The California Dream's Great Explorer

Accompanied by state Librarian Kevin Starr, Gov. Arnold Schwarzenegger recently unveiled the state's new commemorative quarter. It is a beautiful coin, graced by three icons of California history and culture: John Muir stands before Yosemite's Half Dome; a California condor soars overhead.

On the same day the governor displayed the new quarter, Starr announced his retirement. It was a fitting moment to do so. Like Muir before him, Starr is utterly fascinated by California, what it means and how it has evolved. But where Muir's fascination turned inexorably toward natural history and Earth science, Starr has plumbed California's human and cultural past. Muir studied geological time and its patterns. Starr studies the errors and triumphs of Californians.

It began 35 years ago with a doctoral thesis in the American Civilization program at Harvard. Tutored by Alan Heimert, Harvard's young scholar of 18th century American religion, Starr set out to write on a Great Awakening of a different sort: California's imaginative hold on the American psyche.

The thesis became the book "Americans and the California Dream, 1850-1915." And the book, in turn, became a much, much longer intellectual expedition based on a deceptively simple, even formulaic, question: What is the meaning -- and what is the condition -- of the "California dream" through time?

Each of Starr's half-dozen sequels has illuminated the history of California. But the whole is far more significant than its parts.

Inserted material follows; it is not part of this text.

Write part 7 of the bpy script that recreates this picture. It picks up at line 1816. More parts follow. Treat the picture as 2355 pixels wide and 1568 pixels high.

Homeric in ambition, Starr's "California dream" series is the most important scholarly investigation of California ever produced.

Each successive book has tackled a particular period in California's past by evaluating the well-being of the dream: "Inventing the Dream"; "Material Dreams"; "Endangered Dreams"; "The Dream Endures"; "Embattled Dreams," etc. (Starr jokes that his volume on the 1960s will be called "Smoking the Dream.")

Incautious readers, judging from the titles, may expect this "dream" to be constant in either meaning or vitality. But that is not the case; the story, in fact, is anything but static. And in the process of telling it, Starr himself appears to have changed as well.